INFORMATION SHOWN:
※ ※ ※

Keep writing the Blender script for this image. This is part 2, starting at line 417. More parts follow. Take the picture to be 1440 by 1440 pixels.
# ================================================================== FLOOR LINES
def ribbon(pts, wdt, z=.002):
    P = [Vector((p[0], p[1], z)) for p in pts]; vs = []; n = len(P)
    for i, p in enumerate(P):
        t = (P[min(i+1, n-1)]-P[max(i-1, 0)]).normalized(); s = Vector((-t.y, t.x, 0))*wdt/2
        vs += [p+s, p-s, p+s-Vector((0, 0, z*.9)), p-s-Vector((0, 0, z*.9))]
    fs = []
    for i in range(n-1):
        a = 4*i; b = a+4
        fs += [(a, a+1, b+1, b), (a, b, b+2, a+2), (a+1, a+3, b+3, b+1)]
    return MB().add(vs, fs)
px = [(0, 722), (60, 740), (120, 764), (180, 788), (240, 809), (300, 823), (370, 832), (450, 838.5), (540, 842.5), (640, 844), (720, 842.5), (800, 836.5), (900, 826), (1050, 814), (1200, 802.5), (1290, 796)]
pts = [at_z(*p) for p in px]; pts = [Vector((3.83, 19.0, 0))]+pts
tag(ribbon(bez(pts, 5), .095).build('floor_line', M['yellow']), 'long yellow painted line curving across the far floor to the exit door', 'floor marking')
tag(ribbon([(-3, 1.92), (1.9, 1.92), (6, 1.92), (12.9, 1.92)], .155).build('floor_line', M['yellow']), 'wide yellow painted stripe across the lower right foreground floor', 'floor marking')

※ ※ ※

REQUIRED WORK: Extract all of the data shown above and repeat it verbatim.

OUTPUT BELOW:
Keep writing the Blender script for this image. This is part 2, starting at line 417. More parts follow. Take the picture to be 1440 by 1440 pixels.
# ================================================================== FLOOR LINES
def ribbon(pts, wdt, z=.002):
    P = [Vector((p[0], p[1], z)) for p in pts]; vs = []; n = len(P)
    for i, p in enumerate(P):
        t = (P[min(i+1, n-1)]-P[max(i-1, 0)]).normalized(); s = Vector((-t.y, t.x, 0))*wdt/2
        vs += [p+s, p-s, p+s-Vector((0, 0, z*.9)), p-s-Vector((0, 0, z*.9))]
    fs = []
    for i in range(n-1):
        a = 4*i; b = a+4
        fs += [(a, a+1, b+1, b), (a, b, b+2, a+2), (a+1, a+3, b+3, b+1)]
    return MB().add(vs, fs)
px = [(0, 722), (60, 740), (120, 764), (180, 788), (240, 809), (300, 823), (370, 832), (450, 838.5), (540, 842.5), (640, 844), (720, 842.5), (800, 836.5), (900, 826), (1050, 814), (1200, 802.5), (1290, 796)]
pts = [at_z(*p) for p in px]; pts = [Vector((3.83, 19.0, 0))]+pts
tag(ribbon(bez(pts, 5), .095).build('floor_line', M['yellow']), 'long yellow painted line curving across the far floor to the exit door', 'floor marking')
tag(ribbon([(-3, 1.92), (1.9, 1.92), (6, 1.92), (12.9, 1.92)], .155).build('floor_line', M['yellow']), 'wide yellow painted stripe across the lower right foreground floor', 'floor marking')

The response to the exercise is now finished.